Her dream is to "work towards eliminating poverty in India as it holds people back from realising their potential."

Vandana salutes Indian women for "showing that we can excel in every field. We need to ignore anyone who tells us otherwise or tries to discourage us."

"There is no alternative to hard work if you want to succeed. Be sincere and listen to the advice of elders around you because they speak from experience, which the youth tend to dismiss," she says.

"My dad and brother's dreams have come true," she says with a smile. "All I want to do for them right away is take them out for dinner."


Suharsha Bhagat is the only young man in the UPSC Top 5 this year.
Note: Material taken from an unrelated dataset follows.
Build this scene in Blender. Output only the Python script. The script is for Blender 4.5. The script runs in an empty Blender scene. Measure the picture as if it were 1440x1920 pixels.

An alumnus of the Indian Institute of Technology-Bombay, the native of Samastipur, Bihar, cleared the UPSC exam in his first attempt, was assigned the Indian Audit and Accounts Service, but chose to quit in four months and reappear for the civil services test.

"I told my superior that I wanted to quit and appear for the UPSC exam again. He spent a lot of time trying to convince me that I should continue in the IAAS, but I argued that the IAS was my only goal."

Suharsha, who took the UPSC exam four more times, believes aspirants need to "remain candid and honest and avoid being arrogant and casual" to succeed in the personal interview round.

"I want to do my best in whatever job, whichever capacity, wherever I am posted across the country, with the highest integrity and sincerity," he says.

Asked about the fact that young women bagged the top four positions this year, Suharsa says, "it is a matter of hard work, perseverance and patience. Gender does not matter."